Sperling complained that Bush's proposal would leave $1.2 trillion of the national debt unpaid. What is certain is that the Republicans, like the Democrats before them, prefer to hold over the "projected" $1.2 trillion in surplus funds for their own corporate bailout projects to be determined as necessity dictates.

Privatizing public schools?

Much of Bush's budget speech contained the same kind of hype that characterized the Clinton administration. Bush, for example, claimed that the highest percentage budget increase would go to education. But his explanation of this peculiarity was alarming.

"Schools must be given a reasonable chance to improve and support to do so, said Bush. "If they do not, if they continue to fail, we must give parents and students different options-a better public school, a private school, tutoring, or a charter school."

This ominous statement portends a Bush administration policy of opening the door to government support to private education, a project that the ruling rich have contemplated but not seriously approached for decades.

Bush's threat that "if" public schools don't improve, he will contemplate government funding of private schools is a reactionary conception that assumes that there is something inherently wrong with public education. It assumes that massive funding of public schools, the hiring of millions of additional well-trained teachers, the massive reduction of class size, the rebuilding of dilapidated schools cannot dramatically improve the quality of public education.

As with all cuts in social programs, the Bush educational proposal is designed to funnel additional billions into the failing private sector at the expense of working people. At the same time, Bush will dole out insignificant sums to public education to bolster his lying conception that our schools cannot really be improved, thereby laying the groundwork for deep cuts in the future.

Billions more for the military

The president projected additional billions for the military, including for research on the so-called Nuclear Missile Defense system, which is falsely touted as a way to make the United States invulnerable to nuclear attack. Given the tens of thousands of nuclear missiles that exist, any notion that people in this country can be made safe from near or total annihilation is nonsense.

But sanity is not the logic of Bush's military proposals. Like all the others, it is but another way to pump working-class tax monies into the private sector-in this case, the military-industrial complex. No stone was left unturned as the president rambled through his populist-sounding blather to justify each and every gift to his millionaire and billionaire cohorts.

By eliminating all limits on charitable contributions, the president said, an additional $14 billion could be expected to be granted to the needy. Bush's clever speech writer neglected to state that this would provide the rich an additional $14 billion in tax deductions.

There is no doubt that the Bush administration and its Democratic Party partners will follow in Clinton's footsteps in engineering ever deeper attacks on working people.
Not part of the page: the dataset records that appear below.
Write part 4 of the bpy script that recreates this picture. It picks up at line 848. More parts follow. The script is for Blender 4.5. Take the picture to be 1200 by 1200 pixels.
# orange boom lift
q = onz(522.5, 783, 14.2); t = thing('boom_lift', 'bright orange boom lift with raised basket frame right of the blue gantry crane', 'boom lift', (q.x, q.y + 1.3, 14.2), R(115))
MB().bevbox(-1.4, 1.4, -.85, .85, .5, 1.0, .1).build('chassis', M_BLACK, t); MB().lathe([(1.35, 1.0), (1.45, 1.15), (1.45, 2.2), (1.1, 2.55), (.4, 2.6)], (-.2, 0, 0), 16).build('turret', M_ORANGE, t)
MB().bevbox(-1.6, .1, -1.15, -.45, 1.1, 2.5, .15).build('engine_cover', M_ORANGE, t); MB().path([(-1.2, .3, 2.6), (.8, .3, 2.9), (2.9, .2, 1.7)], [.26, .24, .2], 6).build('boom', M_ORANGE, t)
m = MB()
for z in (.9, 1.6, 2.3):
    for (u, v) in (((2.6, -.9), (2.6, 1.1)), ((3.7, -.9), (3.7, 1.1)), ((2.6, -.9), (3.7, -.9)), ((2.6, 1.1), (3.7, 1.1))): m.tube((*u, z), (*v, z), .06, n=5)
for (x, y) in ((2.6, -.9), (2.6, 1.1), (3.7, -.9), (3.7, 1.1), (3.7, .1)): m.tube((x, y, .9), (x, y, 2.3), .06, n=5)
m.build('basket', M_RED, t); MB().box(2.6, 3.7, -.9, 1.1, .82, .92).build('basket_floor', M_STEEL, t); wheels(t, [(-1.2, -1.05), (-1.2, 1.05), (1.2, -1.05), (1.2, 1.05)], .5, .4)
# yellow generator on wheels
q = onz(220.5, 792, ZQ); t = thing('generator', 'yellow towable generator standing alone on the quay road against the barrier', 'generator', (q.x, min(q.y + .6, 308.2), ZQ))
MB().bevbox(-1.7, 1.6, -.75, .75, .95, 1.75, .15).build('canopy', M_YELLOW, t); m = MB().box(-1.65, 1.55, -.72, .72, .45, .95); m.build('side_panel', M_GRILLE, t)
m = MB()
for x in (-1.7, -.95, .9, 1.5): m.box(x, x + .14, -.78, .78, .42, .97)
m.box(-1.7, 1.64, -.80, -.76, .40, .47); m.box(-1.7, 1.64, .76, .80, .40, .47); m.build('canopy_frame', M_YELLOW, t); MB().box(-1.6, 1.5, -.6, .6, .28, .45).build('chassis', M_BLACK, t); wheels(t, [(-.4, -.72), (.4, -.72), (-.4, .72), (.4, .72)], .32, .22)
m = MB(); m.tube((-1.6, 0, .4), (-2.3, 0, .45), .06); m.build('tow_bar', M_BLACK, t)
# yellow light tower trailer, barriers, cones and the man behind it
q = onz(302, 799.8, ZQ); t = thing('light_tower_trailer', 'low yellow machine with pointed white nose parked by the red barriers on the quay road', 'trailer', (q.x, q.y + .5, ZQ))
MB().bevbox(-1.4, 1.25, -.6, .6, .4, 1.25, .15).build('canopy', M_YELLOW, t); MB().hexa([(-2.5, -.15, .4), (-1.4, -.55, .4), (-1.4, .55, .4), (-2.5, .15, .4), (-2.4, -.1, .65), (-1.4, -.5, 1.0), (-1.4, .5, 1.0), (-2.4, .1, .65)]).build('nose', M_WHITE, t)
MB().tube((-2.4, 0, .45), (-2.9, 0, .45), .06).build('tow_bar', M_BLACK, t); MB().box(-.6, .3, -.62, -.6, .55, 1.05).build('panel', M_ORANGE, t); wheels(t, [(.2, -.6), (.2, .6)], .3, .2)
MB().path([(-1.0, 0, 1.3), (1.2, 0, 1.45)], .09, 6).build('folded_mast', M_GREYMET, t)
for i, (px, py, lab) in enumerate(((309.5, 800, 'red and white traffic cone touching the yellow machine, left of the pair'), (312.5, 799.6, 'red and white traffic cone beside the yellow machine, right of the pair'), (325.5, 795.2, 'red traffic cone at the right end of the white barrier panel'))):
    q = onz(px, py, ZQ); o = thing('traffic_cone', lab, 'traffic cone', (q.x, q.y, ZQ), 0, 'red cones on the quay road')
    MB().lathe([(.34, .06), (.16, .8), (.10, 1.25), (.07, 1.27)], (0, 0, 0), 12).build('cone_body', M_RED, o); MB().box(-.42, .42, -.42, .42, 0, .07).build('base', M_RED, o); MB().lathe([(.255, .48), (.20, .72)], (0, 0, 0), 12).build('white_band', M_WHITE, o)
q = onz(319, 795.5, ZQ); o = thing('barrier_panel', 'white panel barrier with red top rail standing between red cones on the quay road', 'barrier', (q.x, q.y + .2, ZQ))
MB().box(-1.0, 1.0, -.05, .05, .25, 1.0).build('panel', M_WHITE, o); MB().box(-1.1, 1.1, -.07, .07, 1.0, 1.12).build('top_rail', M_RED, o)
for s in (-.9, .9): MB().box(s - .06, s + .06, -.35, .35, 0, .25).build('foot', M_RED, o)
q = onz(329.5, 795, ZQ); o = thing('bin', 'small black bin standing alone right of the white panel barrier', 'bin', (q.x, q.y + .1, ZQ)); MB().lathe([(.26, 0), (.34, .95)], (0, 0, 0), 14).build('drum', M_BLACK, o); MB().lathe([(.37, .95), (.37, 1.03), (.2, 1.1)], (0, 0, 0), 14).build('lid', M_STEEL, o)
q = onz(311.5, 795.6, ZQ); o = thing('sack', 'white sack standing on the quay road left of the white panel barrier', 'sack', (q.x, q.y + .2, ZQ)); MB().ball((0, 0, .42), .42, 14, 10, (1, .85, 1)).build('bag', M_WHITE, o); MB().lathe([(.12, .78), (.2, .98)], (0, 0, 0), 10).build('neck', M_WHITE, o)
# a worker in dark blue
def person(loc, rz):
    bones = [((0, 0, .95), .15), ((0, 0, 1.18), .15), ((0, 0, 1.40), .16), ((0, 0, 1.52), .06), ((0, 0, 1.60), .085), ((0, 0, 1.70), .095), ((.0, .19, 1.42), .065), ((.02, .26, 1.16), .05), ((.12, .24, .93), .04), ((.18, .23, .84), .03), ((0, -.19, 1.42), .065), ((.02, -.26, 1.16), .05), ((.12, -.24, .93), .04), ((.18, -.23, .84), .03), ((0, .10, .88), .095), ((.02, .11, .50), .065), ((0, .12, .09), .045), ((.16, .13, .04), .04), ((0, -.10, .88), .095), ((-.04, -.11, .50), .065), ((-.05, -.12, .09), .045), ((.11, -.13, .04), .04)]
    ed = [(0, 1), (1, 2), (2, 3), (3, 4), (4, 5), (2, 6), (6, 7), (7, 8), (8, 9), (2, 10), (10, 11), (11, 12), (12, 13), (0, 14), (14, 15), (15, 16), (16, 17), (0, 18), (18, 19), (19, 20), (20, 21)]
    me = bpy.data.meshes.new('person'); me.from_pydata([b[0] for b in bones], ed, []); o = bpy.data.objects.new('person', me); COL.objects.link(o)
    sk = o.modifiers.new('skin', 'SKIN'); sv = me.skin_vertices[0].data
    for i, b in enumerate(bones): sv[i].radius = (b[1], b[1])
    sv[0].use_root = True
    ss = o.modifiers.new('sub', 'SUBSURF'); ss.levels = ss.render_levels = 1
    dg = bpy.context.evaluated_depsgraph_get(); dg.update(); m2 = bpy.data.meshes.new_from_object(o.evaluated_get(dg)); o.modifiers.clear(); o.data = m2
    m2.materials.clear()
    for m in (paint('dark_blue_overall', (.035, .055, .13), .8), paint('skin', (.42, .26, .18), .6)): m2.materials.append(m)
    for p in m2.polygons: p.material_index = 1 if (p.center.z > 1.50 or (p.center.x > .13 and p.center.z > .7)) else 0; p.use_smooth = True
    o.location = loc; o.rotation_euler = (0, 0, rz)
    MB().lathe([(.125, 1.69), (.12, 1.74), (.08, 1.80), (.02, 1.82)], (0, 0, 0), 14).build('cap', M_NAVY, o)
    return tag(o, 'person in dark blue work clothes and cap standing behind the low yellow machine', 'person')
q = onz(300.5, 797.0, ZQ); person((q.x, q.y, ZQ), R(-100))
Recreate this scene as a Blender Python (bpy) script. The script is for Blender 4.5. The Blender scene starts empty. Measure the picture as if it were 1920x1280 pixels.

The fact that more than half the eligible electorate declined to vote for either ruling-class candidate indicates the considerable disillusionment in capitalist politics today.

But the conservative pro-capitalist bureaucrats that dominate today's labor movement remain wedded to the idea of the Democratic Party as a lesser evil. As working people begin to take on the bosses at the plant level and in coordinated mass demonstrations against the continuing attacks on living standards and on our fundamental democratic rights, a new leadership will emerge to challenge these corrupt misleaders and return the trade unions and social movements to the road of class struggle.

The coming struggles are likely to emerge locally at first as union and social fighters learn by daily experience to rely on their own organizations, solidarity, and power as opposed to capitalist politicians and their parties. With a few showdown victories under their belts, the basis will be laid for a return to the militant and struggles American workers pioneered in decades past.

These struggles will also lay the basis for the construction of a genuine labor party based on a fighting union movement, which will fight for labor's full program in the political arena and for a workers' government.

Working people fighting through their own party and mass organizations would indeed tax the rich with a vengeance, insuring foremost that human needs and social progress-not corporate profits-are central to society's priorities.